Dear All:
I often read and also used myself the phrase
'a significant drop in R-free' was observed or not
upon doing something to the refinement.
I am not sure about the determination of 'significance'.
We discussed on ccp4bb that the estimated error for R-free is
R-free/(n^1/2).
This is useful for the error in the absolute value of Rfree:
say I use multiple different R-free sets of same count, then the
distribution of the
resulting R-frees I get from the same data set and *same refinement*
will have this error (s.u.). Fine.
But I cannot use this error to judge whether
something I do to the refinement is a significant improvement
or not. Indirect proof through argumentum absurdum:
Assume the su of Rfree is 0.008, and I build n waters. Rf drops
from 24.4 to 13.9, by 0.005, less than the su. I build n+m waters,
say drops by 1%. Larger than su. It seems nonsense to say that
building n waters is insignificent, but n+m waters is.

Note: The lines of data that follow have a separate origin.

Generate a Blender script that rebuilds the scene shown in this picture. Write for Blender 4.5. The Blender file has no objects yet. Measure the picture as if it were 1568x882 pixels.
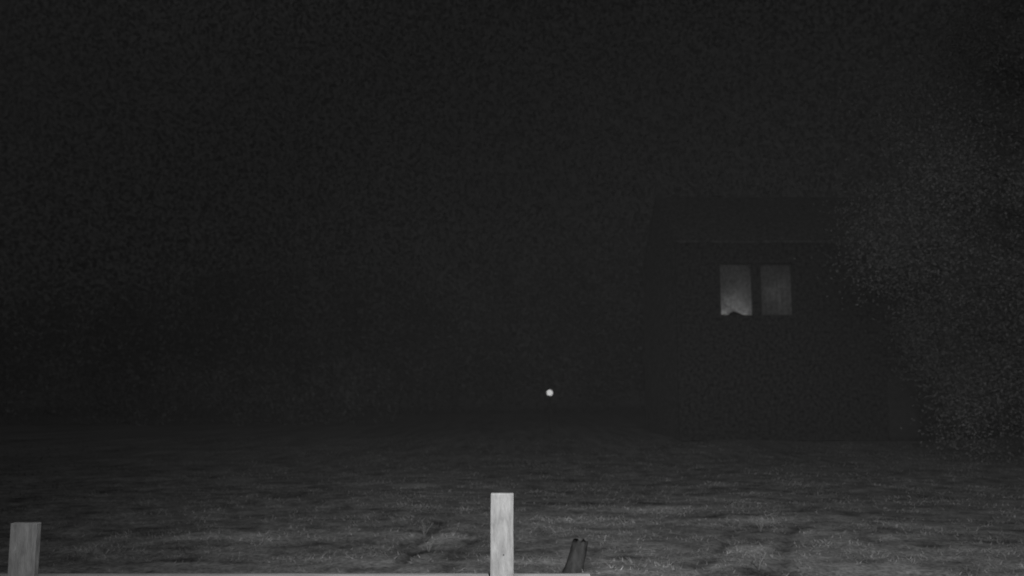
import bpy, math, random
import numpy as np
from mathutils import Vector, noise
random.seed(4); rng=np.random.default_rng(4)
S=bpy.context.scene
S.view_settings.view_transform='Standard'; S.view_settings.look='None'; S.view_settings.exposure=0
COL=S.collection

# ---------------------------------------------------------------- helpers
def empty(name,loc=(0,0,0)):
    e=bpy.data.objects.new(name,None); e.location=loc; e.empty_display_size=.3; COL.objects.link(e); return e
def mesh_obj(name,verts,faces,mat=None,parent=None,smooth=False):
    me=bpy.data.meshes.new(name); me.from_pydata([tuple(v) for v in verts],[],faces); me.update()
    o=bpy.data.objects.new(name,me); COL.objects.link(o)
    if mat: me.materials.append(mat)
    if parent: o.parent=parent
    if smooth:
        for p in me.polygons: p.use_smooth=True
    return o
def fast_mesh(name,V,nper,mat,shade=None,parent=None):
    n=len(V)//nper
    me=bpy.data.meshes.new(name)
    me.vertices.add(len(V)); me.vertices.foreach_set('co',V.astype(np.float32).ravel())
    me.loops.add(len(V)); me.loops.foreach_set('vertex_index',np.arange(len(V),dtype=np.int32))
    me.polygons.add(n); me.polygons.foreach_set('loop_start',np.arange(0,len(V),nper,dtype=np.int32))
    me.polygons.foreach_set('loop_total',np.full(n,nper,dtype=np.int32))
    me.update(calc_edges=True)
    if shade is not None:
        a=me.attributes.new('tone','FLOAT','POINT'); a.data.foreach_set('value',np.repeat(shade,nper).astype(np.float32))
    me.materials.append(mat)
    o=bpy.data.objects.new(name,me); COL.objects.link(o)
    if parent: o.parent=parent
    return o
def box(name,lo,hi,mat,parent=None,bev=0.0):
    x0,y0,z0=lo;x1,y1,z1=hi
    v=[(x0,y0,z0),(x1,y0,z0),(x1,y1,z0),(x0,y1,z0),(x0,y0,z1),(x1,y0,z1),(x1,y1,z1),(x0,y1,z1)]
    f=[(0,3,2,1),(4,5,6,7),(0,1,5,4),(1,2,6,5),(2,3,7,6),(3,0,4,7)]
    o=mesh_obj(name,v,f,mat,parent)
    if bev:
        m=o.modifiers.new('b','BEVEL'); m.width=bev; m.segments=2
    return o
def tube(name,pts,rads,mat,parent=None,seg=10,rough=0.0):
    V=[];F=[]
    pts=[Vector(p) for p in pts]
    for i,p in enumerate(pts):
        d=(pts[min(i+1,len(pts)-1)]-pts[max(i-1,0)]).normalized()
        a=d.orthogonal().normalized(); b=d.cross(a)
        for k in range(seg):
            t=2*math.pi*k/seg
            r=rads[i]*(1+rough*noise.noise(Vector((math.cos(t)*1.7+p.x,math.sin(t)*1.7+p.y,p.z*2))))
            V.append(p+(a*math.cos(t)+b*math.sin(t))*r)
    for i in range(len(pts)-1):
        for k in range(seg):
            F.append((i*seg+k,i*seg+(k+1)%seg,(i+1)*seg+(k+1)%seg,(i+1)*seg+k))
    F.append(tuple(range(seg))[::-1]); F.append(tuple((len(pts)-1)*seg+k for k in range(seg)))
    return mesh_obj(name,V,F,mat,parent,True)
def mat(name,lo,hi,scale=8,stretch=(1,1,1),bump=0.0,rough=.9,attr=False,detail=6,spec=.15):
    m=bpy.data.materials.new(name); m.use_nodes=True; nt=m.node_tree; N=nt.nodes; L=nt.links
    b=N['Principled BSDF']; b.inputs['Roughness'].default_value=rough; b.inputs['Specular IOR Level'].default_value=spec
    tc=N.new('ShaderNodeTexCoord'); mp=N.new('ShaderNodeMapping'); mp.inputs['Scale'].default_value=stretch
    nz=N.new('ShaderNodeTexNoise'); nz.inputs['Scale'].default_value=scale; nz.inputs['Detail'].default_value=detail; nz.inputs['Roughness'].default_value=.65
    L.new(tc.outputs['Object'],mp.inputs[0]); L.new(mp.outputs[0],nz.inputs['Vector'])
    mr=N.new('ShaderNodeMapRange'); mr.inputs['From Min'].default_value=.3; mr.inputs['From Max'].default_value=.7
    mr.inputs['To Min'].default_value=lo; mr.inputs['To Max'].default_value=hi
    L.new(nz.outputs['Fac'],mr.inputs['Value']); out=mr.outputs[0]
    if attr:
        at=N.new('ShaderNodeAttribute'); at.attribute_name='tone'
        mu=N.new('ShaderNodeMath'); mu.operation='MULTIPLY'; L.new(out,mu.inputs[0]); L.new(at.outputs['Fac'],mu.inputs[1]); out=mu.outputs[0]
    cc=N.new('ShaderNodeCombineColor')
    for i in range(3): L.new(out,cc.inputs[i])
    L.new(cc.outputs[0],b.inputs['Base Color'])
    if bump:
        bp=N.new('ShaderNodeBump'); bp.inputs['Strength'].default_value=bump; bp.inputs['Distance'].default_value=.02
        L.new(nz.outputs['Fac'],bp.inputs['Height']); L.new(bp.outputs[0],b.inputs['Normal'])
    return m

M_ground=mat('pasture_soil',.40,1.6,20,(1,.8,1),.6,attr=True)
M_grass=mat('grass_blades',.8,1.2,30,attr=True)
M_post=mat('weathered_pale_timber',.28,.55,16,(3,3,.8),.35)
M_rail=mat('rail_timber',.22,.4,14,(.35,3,3),.3)
M_bark=mat('bark',.14,.26,14,(1,1,.3),.6)
M_stump=mat('rotten_stump_wood',.06,.16,18,(1,1,.4),.9)
M_leaf=mat('leaves',.8,1.2,3,attr=True)
M_wall=mat('rough_render_wall',.03,.29,9,(1,1,1),.3,detail=2)
M_roof_side=mat('roof_and_lifted_side',.08,.46,9,(1,1,1),.4,detail=2)
M_frame=mat('window_frame_paint',.16,.26,6)
M_curtain=mat('net_curtain',.30,.8,11,(1,1,.9),.4)
M_metal=mat('grey_metal',.14,.22,10,rough=.6)
M_weed=mat('dry_weed_stems',.3,.5,20)
M_dark=mat('dark_pot',.01,.02,10)

# ---------------------------------------------------------------- terrain
RUTS=[((1.50,7.4),(2.72,11.3),.08),((2.02,7.4),(3.45,11.0),.09),((2.3,7.3),(2.75,9.4),.05),((-1.15,7.4),(-.90,11.4),.07),((-.62,7.4),(-.45,10.6),.08),((-1.45,7.8),(-1.05,10.2),.05),((.2,7.2),(.9,9.6),.05)]
PALE=[(-1.7,15.6,.5,.35),(1.0,8.2,.22,.14),(.85,11.6,.6,.35),(3.2,11.4,.6,.35),(-3.2,10.0,.9,.25),(1.9,12.6,1.0,.3),(-2.6,15.9,.4,.2),(2.4,9.3,.5,.25),(-.9,10.0,.3,.3)]
def rutf(x,y):
    r=0
    for (ax,ay),(bx,by),w in RUTS:
        t=((x-ax)*(bx-ax)+(y-ay)*(by-ay))/((bx-ax)**2+(by-ay)**2)
        e=1 if 0<t<1 else math.exp(-((max(-t,t-1))*8)**2)
        t=min(1,max(0,t)); px=ax+(bx-ax)*t+.12*noise.noise(Vector((y*1.6,ax,0))); py=ay+(by-ay)*t
        d2=(x-px)**2+(y-py)**2
        r=max(r,e*math.exp(-d2/(w*w))*(.55+.9*noise.noise(Vector((x*2.6,y*2.6,5)))))
    return min(1,max(0,r))
def height(x,y):
    h=.05*noise.noise(Vector((x*.35,y*.35,1)))+.02*noise.noise(Vector((x*1.6,y*1.6,2)))
    far=max(0,(y-30)/80); h+=.5*far*noise.noise(Vector((x*.02,y*.02,3)))
    return h-.05*rutf(x,y)
def tone(x,y):
    k=min(1,max(0,(y-15)/14))  # ground colour lightened with distance to lift the unlit far field
    t=.43+.12*k+.10*noise.noise(Vector((x*.45,y*.8,7)))+.18*noise.noise(Vector((x*1.3,y*2.0,8)))+.26*noise.noise(Vector((x*4.0,y*5,9)))
    for px,py,sx,sy in PALE:
        q=((x-px)/sx)**2+((y-py)/sy)**2
        if q<6: t+=.32*math.exp(-q)
    return min(.8,max(.14,t))*(1-.7*rutf(x,y))
def axis(lo,hi,fine_lo,fine_hi,step):
    a=list(np.arange(fine_lo,fine_hi,step)); s=step;x=fine_hi
    while x<hi: a.append(x); s*=1.12; x+=s
    a.append(hi); s=step; x=fine_lo-step; pre=[]
    while x>lo: pre.append(x); s*=1.12; x-=s
    pre.append(lo); return pre[::-1]+a
xs=axis(-500,500,-9,9,.07); ys=axis(-60,700,5.5,17,.07)
V=[];T=[]
for y in ys:
    for x in xs:
        V.append((x,y,height(x,y))); T.append(tone(x,y))
W=len(xs); F=[(j*W+i,j*W+i+1,(j+1)*W+i+1,(j+1)*W+i) for j in range(len(ys)-1) for i in range(W-1)]
g=mesh_obj('ground',V,F,M_ground,None,True)
a=g.data.attributes.new('tone','FLOAT','POINT'); a.data.foreach_set('value',np.array(T,dtype=np.float32))

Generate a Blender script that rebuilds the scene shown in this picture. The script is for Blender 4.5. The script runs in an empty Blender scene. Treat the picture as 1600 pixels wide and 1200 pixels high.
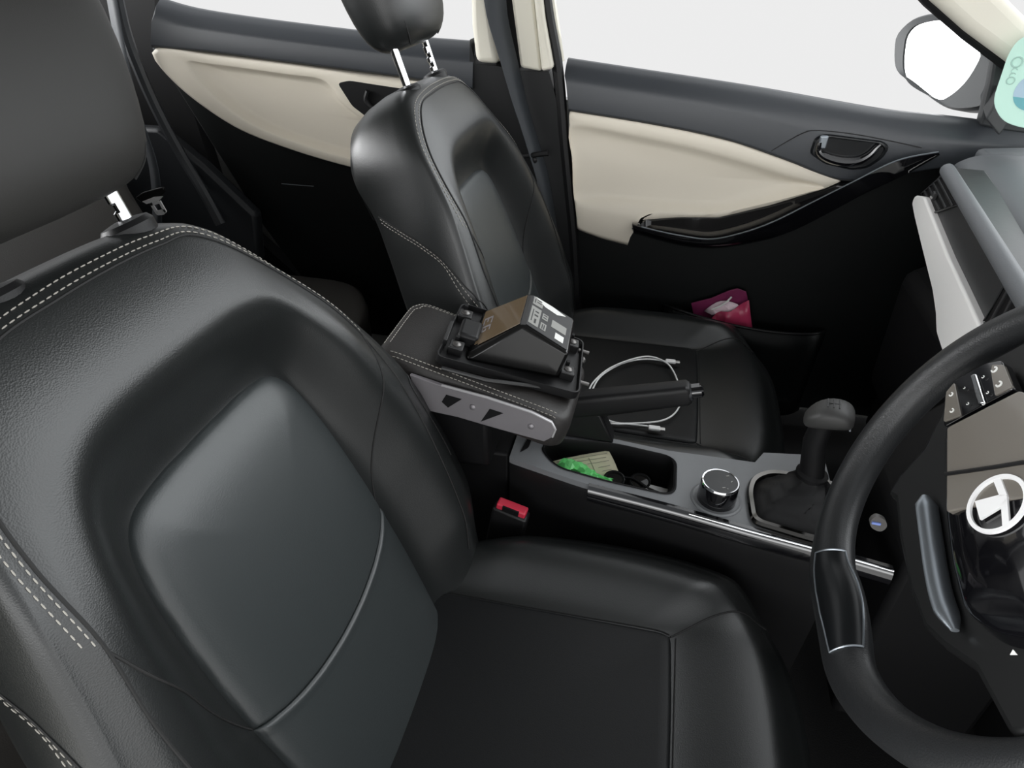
import bpy, bmesh, math, random
import numpy as np
from mathutils import Vector, Matrix
from mathutils.bvhtree import BVHTree

random.seed(7)
SC = bpy.context.scene
COL = SC.collection
A3 = lambda *q: np.array(q, float)

# ------------------------------------------------------------------ camera
CAM = A3(0.2285, -0.4104, 1.1211)
RT = A3(0.97554, 0.21943, 0.01304)
UP = A3(-0.13434, 0.54820, 0.82549)
FW = A3(-0.17399, 0.80705, -0.56427)
FPX = 1040.64
cd = bpy.data.cameras.new('camera')
cam = bpy.data.objects.new('camera', cd)
COL.objects.link(cam)
M = Matrix(((RT[0], UP[0], -FW[0], CAM[0]), (RT[1], UP[1], -FW[1], CAM[1]), (RT[2], UP[2], -FW[2], CAM[2]), (0, 0, 0, 1)))
cam.matrix_world = M
cd.sensor_fit = 'HORIZONTAL'
cd.sensor_width = 36.0
cd.lens = FPX / 1600 * 36.0
cd.clip_start = 0.02
SC.camera = cam

# car axes: X forward, Y towards the passenger side, Z up; metres
def ray(px, py):
    return FW + (px - 800) / FPX * RT - (py - 600) / FPX * UP
def pl(px, py, o, n):
    """point of the plane through o with normal n seen at a photo position"""
    d = ray(px, py)
    return CAM + d * (((o - CAM) @ n) / (d @ n))
def atY(px, py, y): return pl(px, py, A3(0, y, 0), A3(0, 1, 0))
def atX(px, py, x): return pl(px, py, A3(x, 0, 0), A3(1, 0, 0))
def atZ(px, py, z): return pl(px, py, A3(0, 0, z), A3(0, 0, 1))
def YY(pts, y): return [atY(a, b, y) for a, b in pts]
def ZZ(pts, z): return [atZ(a, b, z) for a, b in pts]

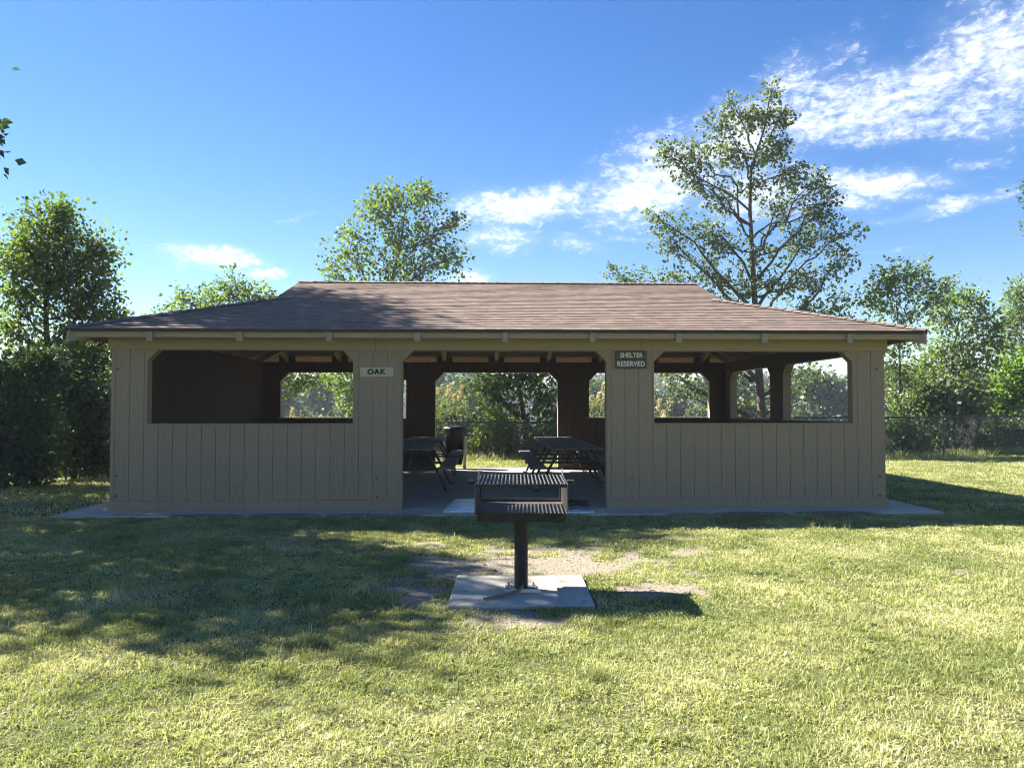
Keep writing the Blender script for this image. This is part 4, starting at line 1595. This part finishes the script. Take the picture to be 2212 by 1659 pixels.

I think this su as defined above cannot be used for any
determination whether changing the model was a significant
improvement. It is only a measure for the su of the absolute
rfree number.
Soooo...how can we quantify whether something gave a 'significant
improvement
in Rfree' or not? What constitutes an objective measure for a significant
improvement in R-free? What test discriminates hypothesis A from B
in terms of improvement of R-free?
Any drop? Any drop until the gap exceeds the expected ratio?
Or do I need a full blown Hamilton test (Acta 18:502 1965) to
answer that? For a simple neutron case I once used the Himmelblau
test, that worked (Ted Prince, ActaB 38:1099(1982) and does not need
R-values.
Maybe I missed such a discussion on BB before, leads welcome.
Probably addressed in some Rf-ree paper?